> _What to do_:
Find all the lines with "objects" and gather them.

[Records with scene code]

────────────────────

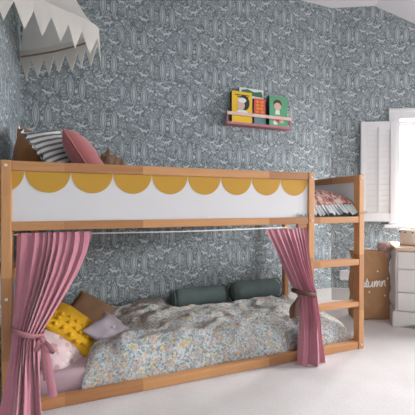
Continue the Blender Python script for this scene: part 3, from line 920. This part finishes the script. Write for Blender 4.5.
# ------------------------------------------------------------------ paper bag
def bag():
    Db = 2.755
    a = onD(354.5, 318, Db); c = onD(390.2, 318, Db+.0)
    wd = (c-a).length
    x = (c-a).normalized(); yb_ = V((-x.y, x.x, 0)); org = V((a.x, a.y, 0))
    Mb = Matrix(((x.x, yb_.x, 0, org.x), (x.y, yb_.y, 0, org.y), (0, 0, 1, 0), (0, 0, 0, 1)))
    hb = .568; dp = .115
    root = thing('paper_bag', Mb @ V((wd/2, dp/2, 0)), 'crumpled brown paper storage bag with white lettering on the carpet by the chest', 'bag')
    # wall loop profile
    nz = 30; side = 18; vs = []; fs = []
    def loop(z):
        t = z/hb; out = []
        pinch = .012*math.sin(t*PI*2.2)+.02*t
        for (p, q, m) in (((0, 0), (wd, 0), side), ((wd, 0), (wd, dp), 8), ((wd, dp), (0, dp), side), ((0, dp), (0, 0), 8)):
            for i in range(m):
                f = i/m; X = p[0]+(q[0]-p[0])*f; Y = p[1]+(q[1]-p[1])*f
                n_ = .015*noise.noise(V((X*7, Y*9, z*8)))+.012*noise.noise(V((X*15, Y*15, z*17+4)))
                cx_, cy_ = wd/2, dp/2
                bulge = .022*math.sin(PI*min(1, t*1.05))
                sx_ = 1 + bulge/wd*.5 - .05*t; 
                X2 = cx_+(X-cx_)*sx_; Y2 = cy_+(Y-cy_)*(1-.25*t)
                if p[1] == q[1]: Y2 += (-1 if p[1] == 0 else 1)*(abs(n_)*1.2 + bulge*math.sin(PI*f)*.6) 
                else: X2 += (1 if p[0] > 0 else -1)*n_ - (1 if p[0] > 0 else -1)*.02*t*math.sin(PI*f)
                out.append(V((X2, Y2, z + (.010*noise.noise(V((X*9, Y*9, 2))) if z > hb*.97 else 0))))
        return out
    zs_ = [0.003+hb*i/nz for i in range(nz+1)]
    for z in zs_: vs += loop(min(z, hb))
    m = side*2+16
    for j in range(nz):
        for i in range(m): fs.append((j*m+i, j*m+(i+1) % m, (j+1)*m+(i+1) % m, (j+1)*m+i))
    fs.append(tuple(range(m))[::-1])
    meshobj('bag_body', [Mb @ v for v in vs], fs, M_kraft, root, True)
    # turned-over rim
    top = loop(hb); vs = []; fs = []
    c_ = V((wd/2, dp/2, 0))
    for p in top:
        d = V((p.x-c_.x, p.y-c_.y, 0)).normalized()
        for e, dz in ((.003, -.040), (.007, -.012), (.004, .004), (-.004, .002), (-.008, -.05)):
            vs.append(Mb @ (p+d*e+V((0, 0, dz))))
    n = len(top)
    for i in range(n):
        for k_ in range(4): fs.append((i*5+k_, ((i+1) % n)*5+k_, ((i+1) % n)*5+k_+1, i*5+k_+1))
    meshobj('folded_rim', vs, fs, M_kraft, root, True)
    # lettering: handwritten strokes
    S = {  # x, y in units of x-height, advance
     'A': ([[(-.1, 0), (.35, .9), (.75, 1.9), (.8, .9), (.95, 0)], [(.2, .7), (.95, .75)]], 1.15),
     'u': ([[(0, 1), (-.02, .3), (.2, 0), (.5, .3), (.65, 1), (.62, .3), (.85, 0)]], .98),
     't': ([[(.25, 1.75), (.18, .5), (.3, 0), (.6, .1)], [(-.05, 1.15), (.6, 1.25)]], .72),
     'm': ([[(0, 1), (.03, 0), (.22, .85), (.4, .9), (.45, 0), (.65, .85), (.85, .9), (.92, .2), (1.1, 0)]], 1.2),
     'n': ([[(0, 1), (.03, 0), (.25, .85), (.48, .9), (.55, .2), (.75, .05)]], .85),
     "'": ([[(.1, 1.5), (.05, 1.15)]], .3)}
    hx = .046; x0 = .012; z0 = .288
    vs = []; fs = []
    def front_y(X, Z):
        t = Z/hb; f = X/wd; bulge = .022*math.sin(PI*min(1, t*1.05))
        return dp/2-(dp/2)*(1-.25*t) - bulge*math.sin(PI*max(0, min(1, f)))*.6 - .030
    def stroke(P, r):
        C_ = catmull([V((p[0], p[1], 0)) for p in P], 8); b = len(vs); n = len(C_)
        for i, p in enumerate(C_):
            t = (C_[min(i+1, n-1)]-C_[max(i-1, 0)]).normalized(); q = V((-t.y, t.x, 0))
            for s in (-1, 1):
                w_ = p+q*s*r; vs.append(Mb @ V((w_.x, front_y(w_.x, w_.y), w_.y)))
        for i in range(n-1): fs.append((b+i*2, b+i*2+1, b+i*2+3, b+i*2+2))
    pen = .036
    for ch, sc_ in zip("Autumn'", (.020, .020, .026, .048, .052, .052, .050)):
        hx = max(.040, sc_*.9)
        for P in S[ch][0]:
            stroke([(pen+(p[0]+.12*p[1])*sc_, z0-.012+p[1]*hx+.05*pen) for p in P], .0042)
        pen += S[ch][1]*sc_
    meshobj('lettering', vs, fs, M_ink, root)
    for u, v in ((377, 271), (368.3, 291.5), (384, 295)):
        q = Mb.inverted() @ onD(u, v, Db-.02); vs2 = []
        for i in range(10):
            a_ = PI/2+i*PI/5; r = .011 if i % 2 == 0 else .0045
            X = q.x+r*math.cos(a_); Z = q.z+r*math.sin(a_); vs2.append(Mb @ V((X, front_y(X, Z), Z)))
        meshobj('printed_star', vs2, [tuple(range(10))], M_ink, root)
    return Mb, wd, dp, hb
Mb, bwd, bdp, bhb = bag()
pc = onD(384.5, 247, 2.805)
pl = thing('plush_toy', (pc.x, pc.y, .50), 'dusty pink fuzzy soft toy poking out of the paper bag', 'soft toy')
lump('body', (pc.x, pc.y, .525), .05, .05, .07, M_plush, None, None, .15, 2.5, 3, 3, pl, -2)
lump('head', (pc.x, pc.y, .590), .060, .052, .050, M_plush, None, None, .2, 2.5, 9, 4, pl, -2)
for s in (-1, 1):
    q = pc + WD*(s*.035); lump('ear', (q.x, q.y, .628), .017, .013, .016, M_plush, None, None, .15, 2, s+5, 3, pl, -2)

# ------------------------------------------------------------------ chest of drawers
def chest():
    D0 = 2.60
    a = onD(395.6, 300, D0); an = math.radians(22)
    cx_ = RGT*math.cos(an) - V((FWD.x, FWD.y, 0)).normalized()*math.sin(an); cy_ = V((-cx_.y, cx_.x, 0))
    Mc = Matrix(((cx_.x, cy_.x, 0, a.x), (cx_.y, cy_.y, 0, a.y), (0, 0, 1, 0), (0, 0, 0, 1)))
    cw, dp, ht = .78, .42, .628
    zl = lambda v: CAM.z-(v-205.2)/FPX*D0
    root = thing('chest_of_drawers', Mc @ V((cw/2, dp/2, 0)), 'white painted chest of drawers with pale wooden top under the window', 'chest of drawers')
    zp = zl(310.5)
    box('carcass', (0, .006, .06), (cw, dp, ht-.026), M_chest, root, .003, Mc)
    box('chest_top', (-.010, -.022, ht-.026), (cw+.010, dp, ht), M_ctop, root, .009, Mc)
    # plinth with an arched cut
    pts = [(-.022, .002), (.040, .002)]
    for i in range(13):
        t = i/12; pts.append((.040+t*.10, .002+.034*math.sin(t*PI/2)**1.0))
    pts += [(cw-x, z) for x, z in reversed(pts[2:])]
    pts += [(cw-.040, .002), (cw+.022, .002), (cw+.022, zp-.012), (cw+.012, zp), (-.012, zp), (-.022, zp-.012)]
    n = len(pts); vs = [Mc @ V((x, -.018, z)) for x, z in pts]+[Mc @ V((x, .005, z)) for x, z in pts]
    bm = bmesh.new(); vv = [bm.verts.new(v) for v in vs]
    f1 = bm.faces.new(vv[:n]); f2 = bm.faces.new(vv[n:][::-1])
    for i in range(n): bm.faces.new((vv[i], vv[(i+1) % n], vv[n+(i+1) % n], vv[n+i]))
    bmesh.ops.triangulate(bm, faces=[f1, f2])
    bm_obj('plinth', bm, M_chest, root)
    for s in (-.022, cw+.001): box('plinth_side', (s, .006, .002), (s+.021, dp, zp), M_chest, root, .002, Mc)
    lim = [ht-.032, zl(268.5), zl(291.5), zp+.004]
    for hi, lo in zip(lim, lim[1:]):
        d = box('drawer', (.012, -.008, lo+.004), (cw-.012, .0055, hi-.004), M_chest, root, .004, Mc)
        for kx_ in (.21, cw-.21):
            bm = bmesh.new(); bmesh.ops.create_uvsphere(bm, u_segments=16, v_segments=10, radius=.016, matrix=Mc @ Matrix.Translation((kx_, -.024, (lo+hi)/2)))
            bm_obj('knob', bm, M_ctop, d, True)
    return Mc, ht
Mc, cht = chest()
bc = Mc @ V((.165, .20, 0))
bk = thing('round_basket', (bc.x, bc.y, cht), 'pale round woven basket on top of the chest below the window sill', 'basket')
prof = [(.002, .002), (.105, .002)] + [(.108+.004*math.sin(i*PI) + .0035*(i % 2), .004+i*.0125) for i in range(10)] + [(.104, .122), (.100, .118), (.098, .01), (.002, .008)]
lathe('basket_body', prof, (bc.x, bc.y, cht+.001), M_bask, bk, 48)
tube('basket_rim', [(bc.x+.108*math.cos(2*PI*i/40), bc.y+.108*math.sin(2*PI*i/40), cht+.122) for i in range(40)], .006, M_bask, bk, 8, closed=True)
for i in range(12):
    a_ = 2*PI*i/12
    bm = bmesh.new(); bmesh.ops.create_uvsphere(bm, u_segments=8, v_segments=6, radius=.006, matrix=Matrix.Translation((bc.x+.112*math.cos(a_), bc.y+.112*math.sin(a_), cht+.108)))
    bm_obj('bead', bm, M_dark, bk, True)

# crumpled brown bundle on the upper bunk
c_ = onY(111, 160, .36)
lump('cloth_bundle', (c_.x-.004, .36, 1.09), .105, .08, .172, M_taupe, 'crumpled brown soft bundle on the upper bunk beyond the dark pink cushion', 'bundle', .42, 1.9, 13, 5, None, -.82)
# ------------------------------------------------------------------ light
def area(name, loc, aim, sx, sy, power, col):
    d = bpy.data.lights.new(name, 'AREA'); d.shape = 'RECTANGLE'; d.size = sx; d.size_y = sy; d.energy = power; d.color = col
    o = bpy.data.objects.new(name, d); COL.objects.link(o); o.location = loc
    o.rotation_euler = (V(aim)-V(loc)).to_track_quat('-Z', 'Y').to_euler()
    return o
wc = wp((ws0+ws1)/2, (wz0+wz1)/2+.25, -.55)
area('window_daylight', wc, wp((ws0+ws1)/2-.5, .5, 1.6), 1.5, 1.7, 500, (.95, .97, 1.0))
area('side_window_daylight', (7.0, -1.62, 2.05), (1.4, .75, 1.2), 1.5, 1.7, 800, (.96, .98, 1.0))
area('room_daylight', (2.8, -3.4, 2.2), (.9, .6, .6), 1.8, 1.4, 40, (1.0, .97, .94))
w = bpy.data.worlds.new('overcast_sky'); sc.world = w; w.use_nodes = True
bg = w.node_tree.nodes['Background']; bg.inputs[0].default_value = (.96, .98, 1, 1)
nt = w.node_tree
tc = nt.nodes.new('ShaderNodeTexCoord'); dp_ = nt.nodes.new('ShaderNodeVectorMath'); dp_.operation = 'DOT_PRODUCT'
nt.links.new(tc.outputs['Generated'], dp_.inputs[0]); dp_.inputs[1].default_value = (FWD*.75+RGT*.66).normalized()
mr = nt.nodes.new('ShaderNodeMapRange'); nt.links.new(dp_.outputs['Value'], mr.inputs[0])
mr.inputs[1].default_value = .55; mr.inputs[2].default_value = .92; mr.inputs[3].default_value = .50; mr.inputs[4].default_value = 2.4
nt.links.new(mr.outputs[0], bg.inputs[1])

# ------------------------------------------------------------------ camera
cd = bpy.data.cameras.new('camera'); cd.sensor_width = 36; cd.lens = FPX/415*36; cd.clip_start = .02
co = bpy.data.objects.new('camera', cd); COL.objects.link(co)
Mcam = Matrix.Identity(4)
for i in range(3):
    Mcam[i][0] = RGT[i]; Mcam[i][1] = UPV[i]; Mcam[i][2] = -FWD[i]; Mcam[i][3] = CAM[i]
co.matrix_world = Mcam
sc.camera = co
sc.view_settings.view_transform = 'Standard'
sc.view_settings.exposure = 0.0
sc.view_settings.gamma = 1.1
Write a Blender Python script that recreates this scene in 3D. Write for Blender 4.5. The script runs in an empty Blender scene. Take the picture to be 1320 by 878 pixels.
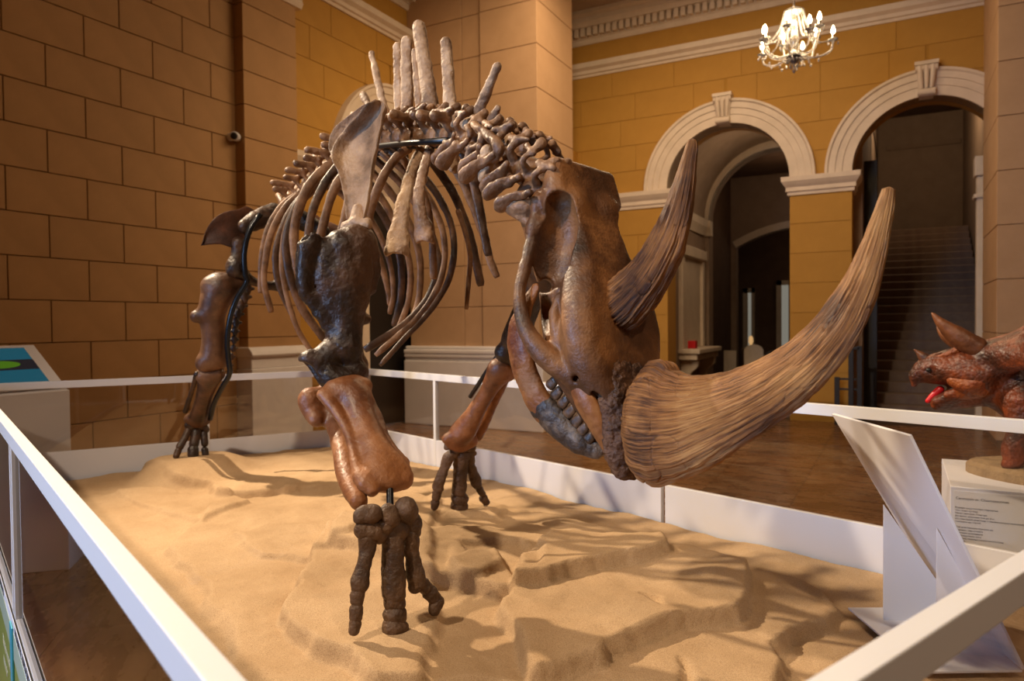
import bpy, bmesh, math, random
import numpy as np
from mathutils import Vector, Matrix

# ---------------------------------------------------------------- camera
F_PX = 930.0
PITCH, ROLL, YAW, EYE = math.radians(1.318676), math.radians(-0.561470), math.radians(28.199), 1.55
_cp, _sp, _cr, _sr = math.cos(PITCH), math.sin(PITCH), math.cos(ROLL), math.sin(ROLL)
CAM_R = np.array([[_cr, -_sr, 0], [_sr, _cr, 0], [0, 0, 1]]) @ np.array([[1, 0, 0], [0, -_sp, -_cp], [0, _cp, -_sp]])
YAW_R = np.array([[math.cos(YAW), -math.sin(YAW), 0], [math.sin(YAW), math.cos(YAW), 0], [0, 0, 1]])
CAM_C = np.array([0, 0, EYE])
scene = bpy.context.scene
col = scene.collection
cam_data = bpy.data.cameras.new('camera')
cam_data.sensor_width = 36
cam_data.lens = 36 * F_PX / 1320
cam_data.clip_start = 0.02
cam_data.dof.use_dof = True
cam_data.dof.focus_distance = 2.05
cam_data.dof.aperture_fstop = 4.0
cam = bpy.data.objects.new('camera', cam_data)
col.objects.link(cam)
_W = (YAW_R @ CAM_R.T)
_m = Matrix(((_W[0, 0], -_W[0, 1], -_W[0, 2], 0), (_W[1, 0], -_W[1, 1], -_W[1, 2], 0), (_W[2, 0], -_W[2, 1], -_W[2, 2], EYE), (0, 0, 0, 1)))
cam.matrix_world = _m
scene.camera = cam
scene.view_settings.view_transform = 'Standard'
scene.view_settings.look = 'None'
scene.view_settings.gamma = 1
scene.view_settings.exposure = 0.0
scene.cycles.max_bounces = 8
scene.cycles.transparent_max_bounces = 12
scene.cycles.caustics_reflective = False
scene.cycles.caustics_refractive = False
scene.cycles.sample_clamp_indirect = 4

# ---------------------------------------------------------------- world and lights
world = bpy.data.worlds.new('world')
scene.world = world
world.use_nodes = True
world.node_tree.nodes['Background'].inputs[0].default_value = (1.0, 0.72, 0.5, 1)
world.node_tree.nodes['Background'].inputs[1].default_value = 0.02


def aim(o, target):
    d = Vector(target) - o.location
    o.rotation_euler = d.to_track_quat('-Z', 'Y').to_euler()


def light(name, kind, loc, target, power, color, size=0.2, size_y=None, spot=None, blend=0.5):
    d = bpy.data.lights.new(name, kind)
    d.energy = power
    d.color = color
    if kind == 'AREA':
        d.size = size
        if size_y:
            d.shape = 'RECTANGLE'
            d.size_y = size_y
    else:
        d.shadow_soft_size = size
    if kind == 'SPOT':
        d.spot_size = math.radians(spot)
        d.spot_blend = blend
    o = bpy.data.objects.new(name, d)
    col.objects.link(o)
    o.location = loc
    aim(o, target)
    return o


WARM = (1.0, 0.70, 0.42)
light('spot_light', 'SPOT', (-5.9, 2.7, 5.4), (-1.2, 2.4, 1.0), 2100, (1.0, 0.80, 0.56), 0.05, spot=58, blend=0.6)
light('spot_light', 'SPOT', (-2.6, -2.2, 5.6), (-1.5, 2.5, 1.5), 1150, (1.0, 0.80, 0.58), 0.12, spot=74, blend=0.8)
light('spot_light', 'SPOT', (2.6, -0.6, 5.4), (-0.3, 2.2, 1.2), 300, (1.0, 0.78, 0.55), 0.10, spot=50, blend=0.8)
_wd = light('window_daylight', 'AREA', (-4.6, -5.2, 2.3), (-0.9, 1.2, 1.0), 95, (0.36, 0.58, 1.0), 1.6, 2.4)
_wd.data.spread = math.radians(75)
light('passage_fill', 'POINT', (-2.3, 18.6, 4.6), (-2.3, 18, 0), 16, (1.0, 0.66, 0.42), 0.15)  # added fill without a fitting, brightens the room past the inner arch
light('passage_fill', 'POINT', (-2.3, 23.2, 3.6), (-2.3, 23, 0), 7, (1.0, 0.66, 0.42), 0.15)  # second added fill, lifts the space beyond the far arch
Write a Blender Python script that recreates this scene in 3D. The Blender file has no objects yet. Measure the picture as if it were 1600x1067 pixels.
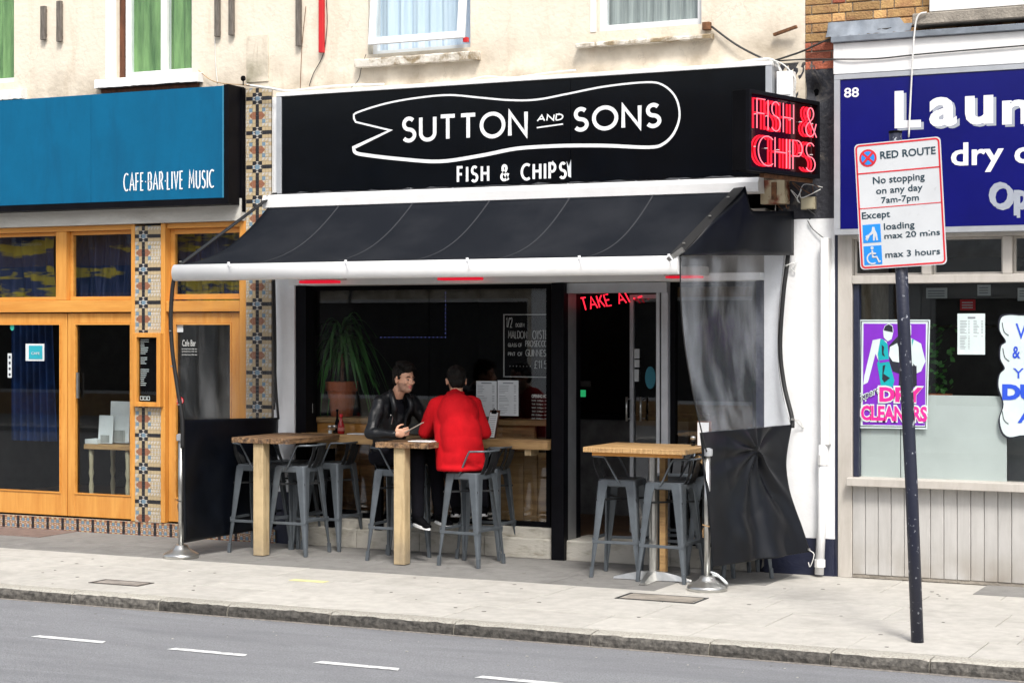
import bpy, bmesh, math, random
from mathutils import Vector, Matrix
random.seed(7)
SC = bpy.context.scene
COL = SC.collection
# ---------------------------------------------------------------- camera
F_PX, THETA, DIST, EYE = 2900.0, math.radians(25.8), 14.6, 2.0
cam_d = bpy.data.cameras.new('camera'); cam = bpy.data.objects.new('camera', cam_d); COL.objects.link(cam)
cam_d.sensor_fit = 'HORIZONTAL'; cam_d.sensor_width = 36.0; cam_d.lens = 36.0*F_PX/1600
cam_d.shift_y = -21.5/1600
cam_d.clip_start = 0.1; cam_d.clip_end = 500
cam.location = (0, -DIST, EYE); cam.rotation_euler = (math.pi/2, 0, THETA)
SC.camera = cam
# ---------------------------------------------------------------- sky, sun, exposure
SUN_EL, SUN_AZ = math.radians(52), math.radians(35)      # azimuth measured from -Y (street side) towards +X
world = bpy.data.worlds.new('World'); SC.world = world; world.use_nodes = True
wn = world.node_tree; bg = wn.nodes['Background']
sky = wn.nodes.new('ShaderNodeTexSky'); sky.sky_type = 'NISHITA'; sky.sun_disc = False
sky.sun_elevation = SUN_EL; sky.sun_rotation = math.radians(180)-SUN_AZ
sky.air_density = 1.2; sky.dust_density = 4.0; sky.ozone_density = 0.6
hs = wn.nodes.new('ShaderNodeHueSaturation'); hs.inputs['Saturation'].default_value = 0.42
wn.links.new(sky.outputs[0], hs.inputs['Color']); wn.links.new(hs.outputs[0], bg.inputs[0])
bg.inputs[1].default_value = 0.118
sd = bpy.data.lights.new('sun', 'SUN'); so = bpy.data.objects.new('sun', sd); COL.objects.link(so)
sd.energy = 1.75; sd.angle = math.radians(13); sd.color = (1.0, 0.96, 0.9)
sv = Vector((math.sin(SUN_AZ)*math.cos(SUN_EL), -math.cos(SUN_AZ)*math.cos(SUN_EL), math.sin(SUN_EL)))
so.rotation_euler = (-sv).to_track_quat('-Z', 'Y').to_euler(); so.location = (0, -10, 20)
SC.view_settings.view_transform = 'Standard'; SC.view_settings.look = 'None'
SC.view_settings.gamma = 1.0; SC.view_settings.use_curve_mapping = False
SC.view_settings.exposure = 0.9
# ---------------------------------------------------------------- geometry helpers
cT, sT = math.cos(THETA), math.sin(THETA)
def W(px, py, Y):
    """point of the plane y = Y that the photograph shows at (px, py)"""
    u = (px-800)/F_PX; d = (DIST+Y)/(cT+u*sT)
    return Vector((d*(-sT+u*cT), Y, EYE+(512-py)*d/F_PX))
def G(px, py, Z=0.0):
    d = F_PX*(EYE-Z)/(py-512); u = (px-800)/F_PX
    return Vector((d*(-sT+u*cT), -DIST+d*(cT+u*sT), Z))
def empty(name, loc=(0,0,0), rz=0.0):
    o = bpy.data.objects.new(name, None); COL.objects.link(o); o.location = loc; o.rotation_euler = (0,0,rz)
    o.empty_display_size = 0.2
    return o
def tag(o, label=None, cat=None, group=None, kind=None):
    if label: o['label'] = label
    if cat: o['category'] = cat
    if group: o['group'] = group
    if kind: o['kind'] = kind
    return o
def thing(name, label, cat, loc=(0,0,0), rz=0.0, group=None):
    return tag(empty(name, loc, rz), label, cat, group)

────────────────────

> _Written response_:
    o = bpy.data.objects.new(name, d); COL.objects.link(o); o.location = loc
co = bpy.data.objects.new('camera', cd); COL.objects.link(co)
cam = bpy.data.objects.new('camera', cam_data)
col.objects.link(cam)
    o = bpy.data.objects.new(name, d)
    col.objects.link(o)
Write a Blender Python script that recreates this scene in 3D. The Blender file has no objects yet. Measure the picture as if it were 1600x1067 pixels.
cam_d = bpy.data.cameras.new('camera'); cam = bpy.data.objects.new('camera', cam_d); COL.objects.link(cam)
sd = bpy.data.lights.new('sun', 'SUN'); so = bpy.data.objects.new('sun', sd); COL.objects.link(so)
    o = bpy.data.objects.new(name, None); COL.objects.link(o); o.location = loc; o.rotation_euler = (0,0,rz)